━━━━━ Provided data

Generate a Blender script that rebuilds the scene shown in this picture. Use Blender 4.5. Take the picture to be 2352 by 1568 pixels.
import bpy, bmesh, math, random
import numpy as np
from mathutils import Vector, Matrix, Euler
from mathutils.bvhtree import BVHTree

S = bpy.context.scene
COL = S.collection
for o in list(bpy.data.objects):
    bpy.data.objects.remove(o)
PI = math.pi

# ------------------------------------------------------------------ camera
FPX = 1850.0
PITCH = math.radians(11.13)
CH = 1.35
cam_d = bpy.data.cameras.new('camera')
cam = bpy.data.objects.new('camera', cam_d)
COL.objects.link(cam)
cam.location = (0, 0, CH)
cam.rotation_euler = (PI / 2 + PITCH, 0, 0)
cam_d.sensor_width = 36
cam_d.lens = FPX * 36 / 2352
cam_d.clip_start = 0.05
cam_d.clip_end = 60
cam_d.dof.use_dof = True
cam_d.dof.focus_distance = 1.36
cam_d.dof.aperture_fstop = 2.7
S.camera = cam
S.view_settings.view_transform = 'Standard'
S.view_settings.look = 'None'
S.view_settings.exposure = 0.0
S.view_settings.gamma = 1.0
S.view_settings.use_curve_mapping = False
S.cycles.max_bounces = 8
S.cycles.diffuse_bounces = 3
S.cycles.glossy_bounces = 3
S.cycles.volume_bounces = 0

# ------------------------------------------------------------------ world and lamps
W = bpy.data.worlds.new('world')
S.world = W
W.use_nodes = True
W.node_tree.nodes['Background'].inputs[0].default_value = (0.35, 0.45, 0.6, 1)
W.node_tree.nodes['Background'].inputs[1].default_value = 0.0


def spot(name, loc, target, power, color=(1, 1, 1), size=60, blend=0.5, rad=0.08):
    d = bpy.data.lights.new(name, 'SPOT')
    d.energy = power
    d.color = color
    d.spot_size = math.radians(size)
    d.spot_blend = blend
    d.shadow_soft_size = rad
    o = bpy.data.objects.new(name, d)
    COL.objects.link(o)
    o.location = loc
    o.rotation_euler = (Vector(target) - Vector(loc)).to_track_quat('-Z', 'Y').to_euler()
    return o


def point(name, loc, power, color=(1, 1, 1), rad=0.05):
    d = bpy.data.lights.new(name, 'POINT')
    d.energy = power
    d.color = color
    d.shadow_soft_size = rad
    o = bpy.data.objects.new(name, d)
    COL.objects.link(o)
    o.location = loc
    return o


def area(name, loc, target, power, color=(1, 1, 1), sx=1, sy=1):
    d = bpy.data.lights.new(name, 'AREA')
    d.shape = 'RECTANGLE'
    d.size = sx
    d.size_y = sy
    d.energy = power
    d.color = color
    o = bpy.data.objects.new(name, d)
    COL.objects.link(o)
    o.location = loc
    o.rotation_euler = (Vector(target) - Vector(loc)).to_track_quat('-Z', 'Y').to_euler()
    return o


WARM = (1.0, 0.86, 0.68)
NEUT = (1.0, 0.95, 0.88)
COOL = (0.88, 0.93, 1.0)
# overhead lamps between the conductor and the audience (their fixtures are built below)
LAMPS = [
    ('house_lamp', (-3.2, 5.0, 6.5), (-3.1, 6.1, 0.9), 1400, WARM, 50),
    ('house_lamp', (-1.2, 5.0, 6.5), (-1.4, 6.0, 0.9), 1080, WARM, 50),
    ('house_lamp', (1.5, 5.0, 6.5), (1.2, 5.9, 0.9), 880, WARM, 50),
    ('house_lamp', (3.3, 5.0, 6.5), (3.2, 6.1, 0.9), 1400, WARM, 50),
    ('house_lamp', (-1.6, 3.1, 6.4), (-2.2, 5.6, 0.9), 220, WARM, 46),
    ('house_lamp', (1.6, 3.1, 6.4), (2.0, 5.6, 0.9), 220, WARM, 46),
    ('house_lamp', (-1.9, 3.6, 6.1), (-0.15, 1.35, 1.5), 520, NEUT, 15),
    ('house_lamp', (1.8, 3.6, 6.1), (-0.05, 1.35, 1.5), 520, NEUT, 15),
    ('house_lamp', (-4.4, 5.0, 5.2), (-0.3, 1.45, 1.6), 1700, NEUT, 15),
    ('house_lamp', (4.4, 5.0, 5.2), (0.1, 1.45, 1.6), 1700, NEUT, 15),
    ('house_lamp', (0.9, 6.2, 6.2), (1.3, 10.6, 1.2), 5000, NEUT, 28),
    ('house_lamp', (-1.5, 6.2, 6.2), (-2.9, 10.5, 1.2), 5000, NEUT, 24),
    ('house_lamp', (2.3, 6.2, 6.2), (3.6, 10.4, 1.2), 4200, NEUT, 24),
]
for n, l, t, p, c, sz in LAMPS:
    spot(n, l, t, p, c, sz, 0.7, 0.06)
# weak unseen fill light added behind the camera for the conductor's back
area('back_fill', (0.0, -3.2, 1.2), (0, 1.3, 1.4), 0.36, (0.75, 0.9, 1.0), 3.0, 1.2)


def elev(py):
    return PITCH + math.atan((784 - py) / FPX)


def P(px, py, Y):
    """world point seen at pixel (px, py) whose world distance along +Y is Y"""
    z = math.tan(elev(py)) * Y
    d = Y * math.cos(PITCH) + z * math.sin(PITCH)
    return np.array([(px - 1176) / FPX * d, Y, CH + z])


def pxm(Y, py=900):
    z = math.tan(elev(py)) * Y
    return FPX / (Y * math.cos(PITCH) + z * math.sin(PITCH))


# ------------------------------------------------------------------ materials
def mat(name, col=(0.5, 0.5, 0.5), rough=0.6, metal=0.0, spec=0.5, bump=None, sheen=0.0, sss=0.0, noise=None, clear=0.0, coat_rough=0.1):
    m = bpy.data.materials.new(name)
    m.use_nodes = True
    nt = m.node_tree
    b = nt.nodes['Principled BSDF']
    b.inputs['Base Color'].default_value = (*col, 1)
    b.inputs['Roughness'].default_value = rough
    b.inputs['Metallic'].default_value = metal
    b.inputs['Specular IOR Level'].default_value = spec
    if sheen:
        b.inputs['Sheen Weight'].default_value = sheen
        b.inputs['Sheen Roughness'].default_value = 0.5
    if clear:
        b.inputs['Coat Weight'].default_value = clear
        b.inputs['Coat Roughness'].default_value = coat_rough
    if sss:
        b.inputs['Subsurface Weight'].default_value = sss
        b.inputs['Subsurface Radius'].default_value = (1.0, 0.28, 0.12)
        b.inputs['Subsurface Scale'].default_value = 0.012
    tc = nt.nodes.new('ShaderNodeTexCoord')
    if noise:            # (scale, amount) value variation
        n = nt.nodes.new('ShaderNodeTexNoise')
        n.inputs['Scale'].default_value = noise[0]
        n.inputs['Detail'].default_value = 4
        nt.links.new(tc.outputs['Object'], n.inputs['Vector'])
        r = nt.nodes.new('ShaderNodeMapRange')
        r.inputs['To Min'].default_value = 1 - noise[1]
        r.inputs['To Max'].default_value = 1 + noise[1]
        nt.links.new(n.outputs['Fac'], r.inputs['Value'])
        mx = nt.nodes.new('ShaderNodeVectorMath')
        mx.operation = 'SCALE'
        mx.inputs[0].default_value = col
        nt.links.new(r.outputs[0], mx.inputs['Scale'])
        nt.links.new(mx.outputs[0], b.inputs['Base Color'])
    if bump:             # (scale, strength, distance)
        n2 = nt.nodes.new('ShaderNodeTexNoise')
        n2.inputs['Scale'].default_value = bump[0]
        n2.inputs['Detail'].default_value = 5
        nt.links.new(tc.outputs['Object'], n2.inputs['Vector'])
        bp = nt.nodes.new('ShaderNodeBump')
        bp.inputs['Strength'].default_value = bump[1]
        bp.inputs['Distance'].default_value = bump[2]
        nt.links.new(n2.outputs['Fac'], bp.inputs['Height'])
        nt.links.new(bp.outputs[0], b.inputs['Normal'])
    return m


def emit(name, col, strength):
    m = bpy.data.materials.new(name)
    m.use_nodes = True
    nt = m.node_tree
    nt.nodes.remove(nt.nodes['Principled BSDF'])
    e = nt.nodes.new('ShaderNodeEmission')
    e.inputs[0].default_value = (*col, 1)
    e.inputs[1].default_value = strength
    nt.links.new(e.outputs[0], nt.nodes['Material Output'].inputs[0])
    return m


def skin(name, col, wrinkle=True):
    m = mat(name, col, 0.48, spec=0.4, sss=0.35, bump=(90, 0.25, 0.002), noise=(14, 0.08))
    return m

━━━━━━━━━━

▶ Exercise objective
Return the lines above precisely as they appear, beginning at the first line and ending at the line with "W.node_tree.nodes['Background'].inputs[1].default_value = 0.0", and nothing after it.

▶ Solution for this problem
Generate a Blender script that rebuilds the scene shown in this picture. Use Blender 4.5. Take the picture to be 2352 by 1568 pixels.
import bpy, bmesh, math, random
import numpy as np
from mathutils import Vector, Matrix, Euler
from mathutils.bvhtree import BVHTree

S = bpy.context.scene
COL = S.collection
for o in list(bpy.data.objects):
    bpy.data.objects.remove(o)
PI = math.pi

# ------------------------------------------------------------------ camera
FPX = 1850.0
PITCH = math.radians(11.13)
CH = 1.35
cam_d = bpy.data.cameras.new('camera')
cam = bpy.data.objects.new('camera', cam_d)
COL.objects.link(cam)
cam.location = (0, 0, CH)
cam.rotation_euler = (PI / 2 + PITCH, 0, 0)
cam_d.sensor_width = 36
cam_d.lens = FPX * 36 / 2352
cam_d.clip_start = 0.05
cam_d.clip_end = 60
cam_d.dof.use_dof = True
cam_d.dof.focus_distance = 1.36
cam_d.dof.aperture_fstop = 2.7
S.camera = cam
S.view_settings.view_transform = 'Standard'
S.view_settings.look = 'None'
S.view_settings.exposure = 0.0
S.view_settings.gamma = 1.0
S.view_settings.use_curve_mapping = False
S.cycles.max_bounces = 8
S.cycles.diffuse_bounces = 3
S.cycles.glossy_bounces = 3
S.cycles.volume_bounces = 0

# ------------------------------------------------------------------ world and lamps
W = bpy.data.worlds.new('world')
S.world = W
W.use_nodes = True
W.node_tree.nodes['Background'].inputs[0].default_value = (0.35, 0.45, 0.6, 1)
W.node_tree.nodes['Background'].inputs[1].default_value = 0.0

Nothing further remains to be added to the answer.